Place of supply (POS) is the location that decides whether a supply is intra-State (CGST + SGST) or inter-State (IGST). For goods it is governed by Section 10 of the IGST Act, and for services by Section 12 (supplier and recipient in India) and Section 13 (one party outside India). Charging the wrong tax head is hard to correct later.
Why place of supply matters
GST is a destination-based tax. The POS, read with the location of the supplier, decides the nature of the supply: if both are in the same State, CGST + SGST apply; if in different States, IGST applies. Charging CGST + SGST where IGST was due (or vice versa) means the correct tax must be paid afresh and the wrong tax claimed as a refund under Section 77 / Section 19 of the IGST Act — a slow, cash-blocking process.
Goods: Section 10
| Situation | Place of supply |
|---|---|
| Supply involves movement | Where movement terminates for delivery |
| Bill-to / ship-to | Principal place of business of the third party (deemed) |
| No movement | Location of goods at the time of delivery |
| Installed/assembled | Place of installation or assembly |
Services: Sections 12 and 13
The default rule (Section 12) is the location of the registered recipient; if unregistered, the address on record, else the supplier's location. Special rules override the default for immovable-property services (location of the property), events, transport, restaurant, training and others. Under Section 13 (cross-border), the default is the recipient's location, again with carve-outs.

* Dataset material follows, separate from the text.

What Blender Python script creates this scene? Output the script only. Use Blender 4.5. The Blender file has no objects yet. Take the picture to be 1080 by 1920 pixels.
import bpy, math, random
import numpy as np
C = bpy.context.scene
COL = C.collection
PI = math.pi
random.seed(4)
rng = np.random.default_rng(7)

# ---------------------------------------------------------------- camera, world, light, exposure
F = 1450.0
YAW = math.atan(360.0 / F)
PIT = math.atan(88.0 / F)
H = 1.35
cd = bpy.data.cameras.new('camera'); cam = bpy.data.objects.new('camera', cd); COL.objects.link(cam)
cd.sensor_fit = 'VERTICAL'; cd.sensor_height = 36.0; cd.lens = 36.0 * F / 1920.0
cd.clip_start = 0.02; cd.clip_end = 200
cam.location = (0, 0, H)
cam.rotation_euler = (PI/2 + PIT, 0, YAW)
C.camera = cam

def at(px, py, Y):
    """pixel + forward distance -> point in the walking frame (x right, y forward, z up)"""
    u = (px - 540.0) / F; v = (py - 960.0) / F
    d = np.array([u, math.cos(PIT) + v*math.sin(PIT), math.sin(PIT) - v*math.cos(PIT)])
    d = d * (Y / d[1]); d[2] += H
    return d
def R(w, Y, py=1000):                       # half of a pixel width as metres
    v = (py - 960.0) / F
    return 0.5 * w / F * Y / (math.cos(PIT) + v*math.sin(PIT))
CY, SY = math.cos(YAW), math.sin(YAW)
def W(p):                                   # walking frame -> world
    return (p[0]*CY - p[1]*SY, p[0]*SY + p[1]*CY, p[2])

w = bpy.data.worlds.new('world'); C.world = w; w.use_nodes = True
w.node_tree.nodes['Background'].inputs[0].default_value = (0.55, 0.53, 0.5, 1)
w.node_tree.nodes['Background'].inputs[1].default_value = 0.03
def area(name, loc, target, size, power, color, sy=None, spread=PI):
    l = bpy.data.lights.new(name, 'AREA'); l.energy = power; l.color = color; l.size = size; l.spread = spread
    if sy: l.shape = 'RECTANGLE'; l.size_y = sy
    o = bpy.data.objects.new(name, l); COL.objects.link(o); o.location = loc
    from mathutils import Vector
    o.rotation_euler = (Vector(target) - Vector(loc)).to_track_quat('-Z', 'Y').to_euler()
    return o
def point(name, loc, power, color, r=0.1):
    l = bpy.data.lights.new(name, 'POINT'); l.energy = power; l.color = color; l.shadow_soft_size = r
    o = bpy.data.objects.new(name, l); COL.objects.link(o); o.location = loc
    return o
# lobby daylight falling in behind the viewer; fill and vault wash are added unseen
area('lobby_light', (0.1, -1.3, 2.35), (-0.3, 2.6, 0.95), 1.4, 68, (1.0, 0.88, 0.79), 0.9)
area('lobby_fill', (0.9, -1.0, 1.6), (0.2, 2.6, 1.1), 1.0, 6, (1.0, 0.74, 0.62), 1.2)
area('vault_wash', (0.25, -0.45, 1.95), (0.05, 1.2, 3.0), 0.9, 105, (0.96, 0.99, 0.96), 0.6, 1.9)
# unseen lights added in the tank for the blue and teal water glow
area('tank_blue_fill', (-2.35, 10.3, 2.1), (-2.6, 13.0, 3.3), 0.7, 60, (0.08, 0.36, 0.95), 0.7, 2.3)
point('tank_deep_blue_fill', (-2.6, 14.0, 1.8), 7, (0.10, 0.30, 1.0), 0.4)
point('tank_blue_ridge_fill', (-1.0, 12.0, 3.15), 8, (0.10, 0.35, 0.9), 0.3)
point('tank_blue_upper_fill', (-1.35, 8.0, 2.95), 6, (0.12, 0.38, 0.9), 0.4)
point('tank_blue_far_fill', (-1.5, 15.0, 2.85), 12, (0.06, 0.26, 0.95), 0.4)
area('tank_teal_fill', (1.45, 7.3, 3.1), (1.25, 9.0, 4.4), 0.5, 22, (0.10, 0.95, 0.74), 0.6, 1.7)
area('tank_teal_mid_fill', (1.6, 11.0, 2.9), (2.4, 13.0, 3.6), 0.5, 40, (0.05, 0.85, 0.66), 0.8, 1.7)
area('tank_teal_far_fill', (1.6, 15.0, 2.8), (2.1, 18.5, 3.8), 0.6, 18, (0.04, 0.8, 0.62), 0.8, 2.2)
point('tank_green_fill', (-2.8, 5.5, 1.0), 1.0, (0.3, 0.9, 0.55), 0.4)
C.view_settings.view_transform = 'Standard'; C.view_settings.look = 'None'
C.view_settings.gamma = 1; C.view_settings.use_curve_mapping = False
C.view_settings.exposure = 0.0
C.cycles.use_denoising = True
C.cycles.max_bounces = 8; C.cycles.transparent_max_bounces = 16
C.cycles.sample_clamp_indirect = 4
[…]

Example. A Mumbai consultant advises a Delhi-registered company. POS is Delhi (recipient's registration), so it is an inter-State supply and IGST is charged. Had the client been an unregistered individual in Maharashtra, CGST + SGST would apply.
Common errors for finance teams
- Defaulting to CGST + SGST because the supplier and the billing address are in the same State, ignoring the recipient's GST registration State.
- Immovable-property and event services billed under the default rule rather than the special rule.
- Bill-to/ship-to transactions taxed to the ship-to State instead of the bill-to State.
- Treating exports without checking the zero-rated conditions.
Key takeaways
- POS decides intra-State (CGST+SGST) vs inter-State (IGST).
- Goods: Section 10; services: Section 12 (domestic) and Section 13 (cross-border).
- Default for services to a registered person is the recipient's location.
- Wrong tax head is correctable but cash-blocking — get it right upfront.